Don Brightsmith who researches wild macaws’ diet in the Tambopata Reserve in Peru believes that  parrot owners are amongst the best placed to help conservation projects.  Conservationists and aviculturalists can help one another. Research on wild parrots diet helps improve captive parrots’ diet.  Financial support from individuals and institutions funds ongoing  research. Brightsmith’s neat idea is that parrot owners pay a self-imposed tax, a proportion of what they spend on their captive birds towards keeping their wild cousins alive. If each parrot owner donated a few pounds or dollars to one of the many projects that exist (often working on a shoestring budget) we could make a substantial difference. What is learned about wild parrots’ behaviour helps our insights into captive birds behaviour.

Jamie Gilardi of the World Parrot Trust (WPT) says that “most people – even those who share their lives with parrots in their homes – have never seen a wild parrot, nor have they seen a parrot in flight!” Once they have done, he believes, even if it is only a film clip, their attitudes change radically.

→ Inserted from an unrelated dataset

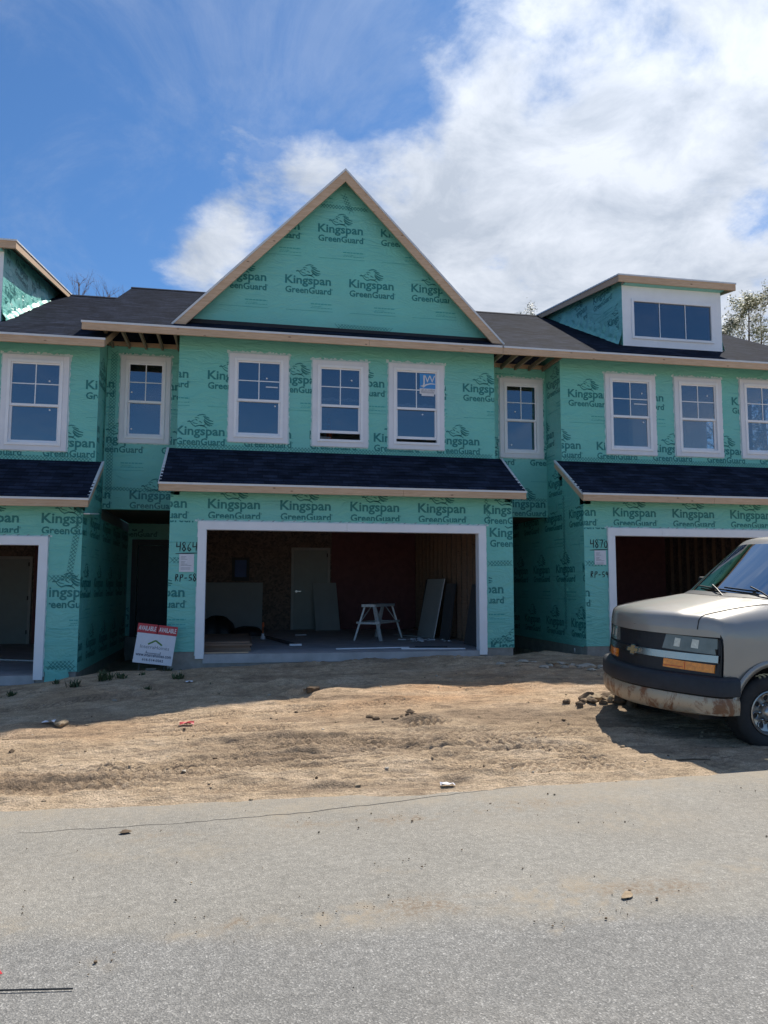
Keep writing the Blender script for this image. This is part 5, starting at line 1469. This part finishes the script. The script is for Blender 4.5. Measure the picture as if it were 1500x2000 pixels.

Birds and mammals share a common ancestor. But we diverged from them millions of years ago. (The crocodile is the bird’s nearest mammal relative) Most birds developed the ability to fly. Only one of many extraordinary attributes like nest building, tool making, song, human speech or social relationships. Parrots are only one order among 31 orders of birds but one with which we’ve have been closely involved. Too often, we have loved them to death, trapping them in huge numbers to feed the pet bird trade and now often acquiescing in further depredations of their shrinking habitats.  And yet a vanishing species can be brought back from the brink. In the 1980s only 10 or 12 Echo parakeets (Psittacula eques echo) remained in Mauritius. Twenty years later, enlightened conservation policies coupled with decades of work by dedicated conservationists have brought the numbers back into the low hundreds. Not only for our pleasure or for our descendants; the vanishing parrots are worth preserving for their own sake.